白老町といえば、民族共生象徴空間(ウポポイ)。アイヌ文化の保存・研究、ならびに発信する役割を担う国立アイヌ民族博物館があり、ここで働く是澤櫻子さんは、20代の若い研究者。出身は関東で、3年前に研究員として白老へ移住してきました。大学でシベリアの先住民族の研究をされていたことから、北国の冬が好き!とよく話してくれます。
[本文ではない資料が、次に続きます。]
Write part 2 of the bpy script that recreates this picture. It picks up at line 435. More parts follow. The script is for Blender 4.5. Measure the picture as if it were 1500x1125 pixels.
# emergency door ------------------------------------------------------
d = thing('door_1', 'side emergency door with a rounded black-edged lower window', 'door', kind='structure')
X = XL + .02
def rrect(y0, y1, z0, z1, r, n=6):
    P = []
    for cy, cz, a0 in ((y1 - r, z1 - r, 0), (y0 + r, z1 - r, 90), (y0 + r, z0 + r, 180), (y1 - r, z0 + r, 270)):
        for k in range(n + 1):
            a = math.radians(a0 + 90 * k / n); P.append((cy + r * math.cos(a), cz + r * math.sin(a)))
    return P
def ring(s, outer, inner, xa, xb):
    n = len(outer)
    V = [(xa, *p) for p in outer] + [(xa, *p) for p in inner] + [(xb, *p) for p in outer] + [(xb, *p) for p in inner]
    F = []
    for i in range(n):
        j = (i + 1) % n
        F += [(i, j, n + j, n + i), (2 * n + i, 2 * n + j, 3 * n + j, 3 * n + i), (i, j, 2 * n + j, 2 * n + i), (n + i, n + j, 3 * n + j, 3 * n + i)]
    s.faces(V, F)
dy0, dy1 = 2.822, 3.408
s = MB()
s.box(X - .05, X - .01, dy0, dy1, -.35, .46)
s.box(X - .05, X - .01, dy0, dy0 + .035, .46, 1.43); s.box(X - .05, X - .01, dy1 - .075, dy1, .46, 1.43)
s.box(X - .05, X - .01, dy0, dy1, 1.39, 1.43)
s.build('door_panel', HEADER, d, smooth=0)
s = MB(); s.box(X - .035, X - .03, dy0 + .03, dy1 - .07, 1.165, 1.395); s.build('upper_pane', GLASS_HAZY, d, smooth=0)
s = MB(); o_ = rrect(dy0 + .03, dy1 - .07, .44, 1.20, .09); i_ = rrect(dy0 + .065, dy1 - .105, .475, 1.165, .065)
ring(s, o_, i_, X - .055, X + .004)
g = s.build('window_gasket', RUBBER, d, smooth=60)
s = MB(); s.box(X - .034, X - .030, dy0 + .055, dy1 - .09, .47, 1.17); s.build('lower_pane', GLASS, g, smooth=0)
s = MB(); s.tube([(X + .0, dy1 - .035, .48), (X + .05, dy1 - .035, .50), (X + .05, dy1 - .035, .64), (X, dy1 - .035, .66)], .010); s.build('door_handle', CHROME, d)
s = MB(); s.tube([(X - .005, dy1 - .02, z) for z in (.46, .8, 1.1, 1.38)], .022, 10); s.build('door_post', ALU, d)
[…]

櫻子さんとは今年の夏ごろ、私が白老町内で運営している本屋「またたび文庫」で知り合いました。ご自身が所属している研究学会主催のイベントを、ぜひ一緒にやりたい!と話してくれました。内容は、白老とシベリアの漁業を比較しつつ、知見を深めるという趣旨のトークと展示。櫻子さんから企画書を受け取り、打ち合わせなどを進めていました。ところが9月ごろ、会場設営を依頼した恵庭市の大工さんに、「この内容じゃ堅過ぎ、町の人は来づらいと思うよ」と厳しめの助言を頂きました。
ショックを受けた私たちの奔走が始まりました。櫻子さんは、町内の食堂「グランマ」さんへイベント内容の相談をしに行き、漁業組合さんにも協力を仰ぐなど、たくさん足を動かしてくださいました。私は会場のレイアウトやタイムテーブル作り、告知関連などを主に担当させていただきました。
イベント当日、トークは20席全て埋まり、同時開催のワークショップや写真展も好評でした。新しい挑戦に臆せず挑む櫻子さんの頼もしい姿に、とても刺激を受けました。